Shanu gave up her role play of a teacher and has been drawn towards these serials. Within a few months the characters of these serials have become the objects of her role-play. One of the characters is a child bride and the other is a subordinated woman who accepts her husband's second marriage. This drastic change in Shanu and her mother's approval of this change made me realise that child marriage and bigamy are now being perceived as themes of entertainment and are no more treated as social evils. As for Shanu, some people might say that it is a normal tendency of young girls to imitate the role of a wife or a mother, and this imitation prepares them for their future role; so, there is nothing alarming in Shanu's behavior.

Wrong role models

Television has powerfully drawn Shanu's fancy towards role models which are weak and suppressed. They represent social evils and outlawed practices. Many current serials revolve around glamorisation of social evils. The colour and gloss of television images distract us away from the misery of the victims of child marriage and bigamy. Rather, the colorful screen makes the sufferers look attractive. This is exactly what has happened to Shanu and her mother who got hypnotised by TV in their own ways. Apparently, the mother stopped feeling even the normal revulsion that she would have otherwise felt seeing someone in a miserable condition. Her mind got so numbed that child marriage failed to bother her when it got served as a theme of daily entertainment, and even when her own daughter adopted the serial's child bride as her own role model.

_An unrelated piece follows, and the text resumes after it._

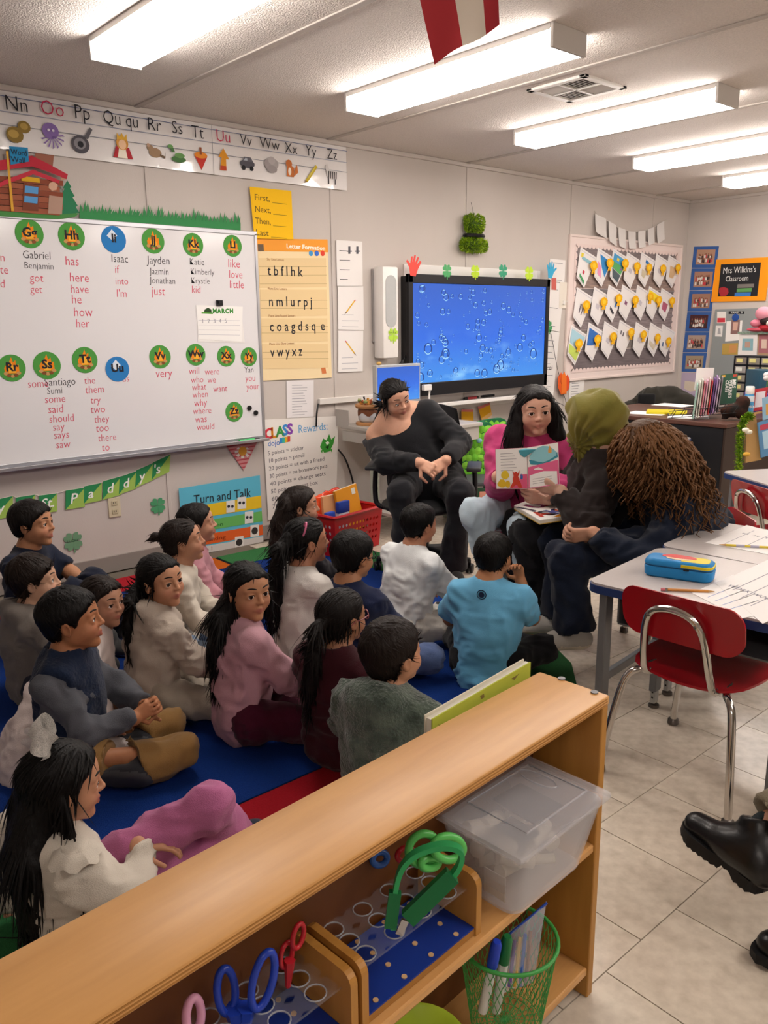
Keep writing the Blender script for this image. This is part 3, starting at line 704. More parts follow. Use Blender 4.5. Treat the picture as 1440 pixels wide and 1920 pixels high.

The change in Shanu's play conveys that small children not only make meaning of what they see on television, but also live those meanings. Children's play is not like adults' play: its impact on the mind is deeper. The educator and philosopher Maria Montessori said that children learn through play. ‘Play is child's work'. Children's play refers to an extremely varied range of activities which provide to the child a means of defining the world. Therefore, it has a significant role in shaping children's attitude and life-long orientation towards objects and social processes.

Major influence

The fact that children imbibe values and attitudes through exposure to media is a major daily event unfolding in our life. Our media are pushing young girls into becoming submissive, coy and servile. The media pretend to enhance their capacity to take on the challenges of modernity whereas in fact, it is training young girls to accept oppression as a way of life. Television serials are indoctrinating girls like Shanu to get domesticated, so that she can prepare herself to become a kind of wife who submits willingly to the life-long muzzling of her personhood. Many of these serials legitimise oppression in marriage and, therefore, undermine several prevailing laws which intend to provide dignity and equality to women.

We can also look at this issue from the perspective of gender difference between boys and girls. Boys generally get the opportunity to follow a wider variety of role-models, whereas little girls are pushed into the limited world of matrimony and motherhood. Little boys learn to identify with sportsmen, army officers, engineers, doctors and businessmen; on the other hand little girls learn to focus on the role of being a dutiful wife.